» SUPPLIED INFORMATION
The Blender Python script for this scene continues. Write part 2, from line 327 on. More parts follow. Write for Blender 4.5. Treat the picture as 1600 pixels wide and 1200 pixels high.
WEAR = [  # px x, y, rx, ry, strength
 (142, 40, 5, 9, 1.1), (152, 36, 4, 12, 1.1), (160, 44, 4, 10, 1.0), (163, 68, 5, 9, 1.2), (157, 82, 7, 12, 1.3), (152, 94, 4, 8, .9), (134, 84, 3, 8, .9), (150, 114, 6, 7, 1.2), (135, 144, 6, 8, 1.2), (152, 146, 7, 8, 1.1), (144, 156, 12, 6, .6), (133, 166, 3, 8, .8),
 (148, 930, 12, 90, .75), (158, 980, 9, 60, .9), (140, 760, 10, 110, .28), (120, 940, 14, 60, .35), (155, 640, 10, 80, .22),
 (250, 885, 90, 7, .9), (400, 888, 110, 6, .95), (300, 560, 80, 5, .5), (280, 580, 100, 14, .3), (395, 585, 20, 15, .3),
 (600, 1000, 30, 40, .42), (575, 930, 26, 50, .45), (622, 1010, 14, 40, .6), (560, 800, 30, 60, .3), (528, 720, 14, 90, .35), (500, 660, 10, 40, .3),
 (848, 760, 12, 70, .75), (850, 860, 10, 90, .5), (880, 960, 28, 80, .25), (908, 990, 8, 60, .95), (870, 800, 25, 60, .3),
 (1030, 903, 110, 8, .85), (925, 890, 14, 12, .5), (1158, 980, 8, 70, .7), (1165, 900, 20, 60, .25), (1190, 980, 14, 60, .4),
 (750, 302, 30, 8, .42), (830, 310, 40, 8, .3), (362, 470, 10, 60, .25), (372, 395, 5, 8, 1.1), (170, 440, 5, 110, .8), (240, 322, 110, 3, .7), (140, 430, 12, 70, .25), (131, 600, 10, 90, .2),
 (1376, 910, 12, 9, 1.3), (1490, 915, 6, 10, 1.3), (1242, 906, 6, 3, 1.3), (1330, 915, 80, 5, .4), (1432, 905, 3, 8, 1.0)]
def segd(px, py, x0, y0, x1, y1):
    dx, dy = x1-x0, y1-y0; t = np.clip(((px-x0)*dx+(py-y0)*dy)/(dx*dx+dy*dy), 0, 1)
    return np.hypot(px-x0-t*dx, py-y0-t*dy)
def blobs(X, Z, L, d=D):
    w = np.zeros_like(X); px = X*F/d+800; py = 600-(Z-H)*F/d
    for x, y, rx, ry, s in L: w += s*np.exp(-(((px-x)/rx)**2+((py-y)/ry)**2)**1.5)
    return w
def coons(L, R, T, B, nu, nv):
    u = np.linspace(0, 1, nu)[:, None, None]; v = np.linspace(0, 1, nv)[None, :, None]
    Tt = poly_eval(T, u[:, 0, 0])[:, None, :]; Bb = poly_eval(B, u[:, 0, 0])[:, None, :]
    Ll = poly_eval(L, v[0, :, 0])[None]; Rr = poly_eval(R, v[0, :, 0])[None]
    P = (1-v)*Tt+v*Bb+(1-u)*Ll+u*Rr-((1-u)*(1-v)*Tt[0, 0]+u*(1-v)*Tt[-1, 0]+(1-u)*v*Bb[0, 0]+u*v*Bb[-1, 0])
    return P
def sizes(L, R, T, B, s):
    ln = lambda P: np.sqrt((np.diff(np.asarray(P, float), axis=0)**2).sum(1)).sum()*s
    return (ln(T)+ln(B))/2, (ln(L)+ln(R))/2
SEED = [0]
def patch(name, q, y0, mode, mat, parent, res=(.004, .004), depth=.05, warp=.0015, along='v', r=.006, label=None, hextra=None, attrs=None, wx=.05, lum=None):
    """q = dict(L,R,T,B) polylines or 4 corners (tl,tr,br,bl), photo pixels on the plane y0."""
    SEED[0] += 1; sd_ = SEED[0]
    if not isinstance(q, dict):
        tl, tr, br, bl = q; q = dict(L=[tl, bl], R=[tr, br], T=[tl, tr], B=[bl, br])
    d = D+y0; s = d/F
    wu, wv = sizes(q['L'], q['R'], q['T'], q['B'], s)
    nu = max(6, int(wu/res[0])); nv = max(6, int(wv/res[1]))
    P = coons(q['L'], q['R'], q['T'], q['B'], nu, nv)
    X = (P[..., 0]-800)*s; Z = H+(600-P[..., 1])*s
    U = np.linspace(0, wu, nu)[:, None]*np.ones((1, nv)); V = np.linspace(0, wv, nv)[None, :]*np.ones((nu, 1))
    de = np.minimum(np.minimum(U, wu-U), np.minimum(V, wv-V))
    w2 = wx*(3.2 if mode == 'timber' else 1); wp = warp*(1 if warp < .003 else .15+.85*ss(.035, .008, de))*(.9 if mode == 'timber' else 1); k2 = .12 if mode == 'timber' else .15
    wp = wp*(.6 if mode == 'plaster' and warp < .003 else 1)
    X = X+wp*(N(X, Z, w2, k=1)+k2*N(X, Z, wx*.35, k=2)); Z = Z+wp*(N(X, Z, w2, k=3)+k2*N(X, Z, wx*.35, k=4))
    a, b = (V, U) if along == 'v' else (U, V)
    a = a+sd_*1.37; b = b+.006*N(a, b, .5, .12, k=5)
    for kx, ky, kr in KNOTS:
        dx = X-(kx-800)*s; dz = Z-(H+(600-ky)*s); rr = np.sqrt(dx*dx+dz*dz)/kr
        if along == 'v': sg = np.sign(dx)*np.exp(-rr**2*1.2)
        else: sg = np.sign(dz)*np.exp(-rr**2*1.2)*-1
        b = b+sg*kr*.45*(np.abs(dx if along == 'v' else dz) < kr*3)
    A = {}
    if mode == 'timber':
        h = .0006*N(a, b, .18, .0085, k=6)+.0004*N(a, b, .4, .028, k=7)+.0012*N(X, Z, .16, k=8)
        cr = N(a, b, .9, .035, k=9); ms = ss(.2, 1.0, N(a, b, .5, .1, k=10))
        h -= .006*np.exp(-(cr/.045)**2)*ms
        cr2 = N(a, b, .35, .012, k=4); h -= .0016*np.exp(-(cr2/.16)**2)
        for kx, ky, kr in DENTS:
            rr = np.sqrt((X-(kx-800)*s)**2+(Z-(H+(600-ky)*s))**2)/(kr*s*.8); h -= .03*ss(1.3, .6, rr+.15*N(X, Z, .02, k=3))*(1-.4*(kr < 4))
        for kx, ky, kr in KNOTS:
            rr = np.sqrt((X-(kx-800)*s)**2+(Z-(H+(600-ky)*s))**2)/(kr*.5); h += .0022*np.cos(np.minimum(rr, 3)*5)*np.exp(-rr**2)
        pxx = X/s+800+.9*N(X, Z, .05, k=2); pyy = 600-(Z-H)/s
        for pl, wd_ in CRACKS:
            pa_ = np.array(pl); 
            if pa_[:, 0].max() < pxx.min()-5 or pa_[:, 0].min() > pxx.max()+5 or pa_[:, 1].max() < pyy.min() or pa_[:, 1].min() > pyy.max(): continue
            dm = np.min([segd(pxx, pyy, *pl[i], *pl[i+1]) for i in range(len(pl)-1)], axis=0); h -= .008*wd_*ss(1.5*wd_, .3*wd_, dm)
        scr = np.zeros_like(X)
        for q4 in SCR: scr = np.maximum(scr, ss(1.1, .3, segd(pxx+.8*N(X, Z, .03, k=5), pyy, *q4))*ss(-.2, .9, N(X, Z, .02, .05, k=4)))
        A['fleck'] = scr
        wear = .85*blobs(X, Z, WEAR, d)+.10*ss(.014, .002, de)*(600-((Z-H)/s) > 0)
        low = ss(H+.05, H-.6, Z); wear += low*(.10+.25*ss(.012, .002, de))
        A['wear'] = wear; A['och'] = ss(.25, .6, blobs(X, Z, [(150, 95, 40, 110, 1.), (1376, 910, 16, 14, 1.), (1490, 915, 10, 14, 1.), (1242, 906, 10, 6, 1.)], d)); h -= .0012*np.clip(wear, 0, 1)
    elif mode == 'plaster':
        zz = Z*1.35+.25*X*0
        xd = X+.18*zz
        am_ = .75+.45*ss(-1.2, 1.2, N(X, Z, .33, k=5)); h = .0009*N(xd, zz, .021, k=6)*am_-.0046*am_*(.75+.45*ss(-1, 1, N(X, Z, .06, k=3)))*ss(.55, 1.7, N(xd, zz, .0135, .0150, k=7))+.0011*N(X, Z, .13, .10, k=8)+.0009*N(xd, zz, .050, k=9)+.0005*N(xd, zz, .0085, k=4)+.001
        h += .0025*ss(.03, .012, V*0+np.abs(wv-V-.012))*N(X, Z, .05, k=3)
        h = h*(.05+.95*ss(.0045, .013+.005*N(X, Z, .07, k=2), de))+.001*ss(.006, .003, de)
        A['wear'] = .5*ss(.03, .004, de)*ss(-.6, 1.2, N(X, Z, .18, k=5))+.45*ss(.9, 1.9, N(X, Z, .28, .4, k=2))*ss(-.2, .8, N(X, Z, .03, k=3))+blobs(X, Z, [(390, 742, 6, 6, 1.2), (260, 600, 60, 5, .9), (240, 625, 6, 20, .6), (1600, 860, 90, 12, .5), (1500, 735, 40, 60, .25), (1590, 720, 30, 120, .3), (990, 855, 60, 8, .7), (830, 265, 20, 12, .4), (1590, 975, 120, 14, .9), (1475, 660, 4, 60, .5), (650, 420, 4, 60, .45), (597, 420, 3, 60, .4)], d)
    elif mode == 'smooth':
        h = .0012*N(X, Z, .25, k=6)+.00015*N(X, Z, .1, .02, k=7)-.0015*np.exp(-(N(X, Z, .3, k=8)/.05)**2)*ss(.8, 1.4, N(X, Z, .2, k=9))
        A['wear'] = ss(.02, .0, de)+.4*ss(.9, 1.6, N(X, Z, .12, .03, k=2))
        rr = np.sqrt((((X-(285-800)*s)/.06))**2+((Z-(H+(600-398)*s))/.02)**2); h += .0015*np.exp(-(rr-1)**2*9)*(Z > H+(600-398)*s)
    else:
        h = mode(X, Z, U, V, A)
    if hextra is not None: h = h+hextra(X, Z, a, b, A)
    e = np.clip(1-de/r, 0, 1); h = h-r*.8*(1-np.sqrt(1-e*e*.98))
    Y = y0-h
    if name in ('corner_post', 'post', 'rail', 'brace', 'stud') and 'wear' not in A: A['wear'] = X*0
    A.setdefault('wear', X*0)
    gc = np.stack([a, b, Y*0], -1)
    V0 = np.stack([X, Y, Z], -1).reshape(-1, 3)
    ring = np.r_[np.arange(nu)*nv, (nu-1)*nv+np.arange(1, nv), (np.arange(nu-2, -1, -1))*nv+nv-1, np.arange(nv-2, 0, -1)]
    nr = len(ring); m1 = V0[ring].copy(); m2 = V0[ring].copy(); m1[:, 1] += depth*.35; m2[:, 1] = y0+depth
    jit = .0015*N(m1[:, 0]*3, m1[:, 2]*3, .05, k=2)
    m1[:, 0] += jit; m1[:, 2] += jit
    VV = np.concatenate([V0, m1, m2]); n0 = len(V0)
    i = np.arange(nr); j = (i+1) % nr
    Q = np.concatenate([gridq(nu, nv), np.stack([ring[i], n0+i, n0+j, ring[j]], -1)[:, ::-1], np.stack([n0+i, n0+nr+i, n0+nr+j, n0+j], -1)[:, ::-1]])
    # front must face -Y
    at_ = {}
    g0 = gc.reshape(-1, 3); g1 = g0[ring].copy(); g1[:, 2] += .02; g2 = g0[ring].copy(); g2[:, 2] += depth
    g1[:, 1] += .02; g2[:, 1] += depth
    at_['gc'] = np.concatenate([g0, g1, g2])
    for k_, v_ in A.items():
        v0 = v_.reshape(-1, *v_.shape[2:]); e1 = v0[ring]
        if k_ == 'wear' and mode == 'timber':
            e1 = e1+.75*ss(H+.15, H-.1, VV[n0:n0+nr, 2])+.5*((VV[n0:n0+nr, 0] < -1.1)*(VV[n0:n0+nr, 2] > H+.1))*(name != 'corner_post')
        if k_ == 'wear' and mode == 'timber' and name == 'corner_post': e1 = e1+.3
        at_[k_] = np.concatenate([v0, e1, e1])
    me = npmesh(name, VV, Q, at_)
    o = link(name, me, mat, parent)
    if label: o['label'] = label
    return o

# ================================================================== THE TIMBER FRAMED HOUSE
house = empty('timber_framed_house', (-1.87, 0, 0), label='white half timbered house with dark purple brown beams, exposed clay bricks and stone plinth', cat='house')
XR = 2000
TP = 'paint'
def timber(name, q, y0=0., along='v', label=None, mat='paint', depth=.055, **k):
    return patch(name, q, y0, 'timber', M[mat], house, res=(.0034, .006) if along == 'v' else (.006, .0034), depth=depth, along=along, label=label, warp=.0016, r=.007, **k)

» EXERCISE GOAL
Copy each line of the listing in which the word "pixels" can be found.

» EXERCISE RESPONSE
The Blender Python script for this scene continues. Write part 2, from line 327 on. More parts follow. Write for Blender 4.5. Treat the picture as 1600 pixels wide and 1200 pixels high.
    """q = dict(L,R,T,B) polylines or 4 corners (tl,tr,br,bl), photo pixels on the plane y0."""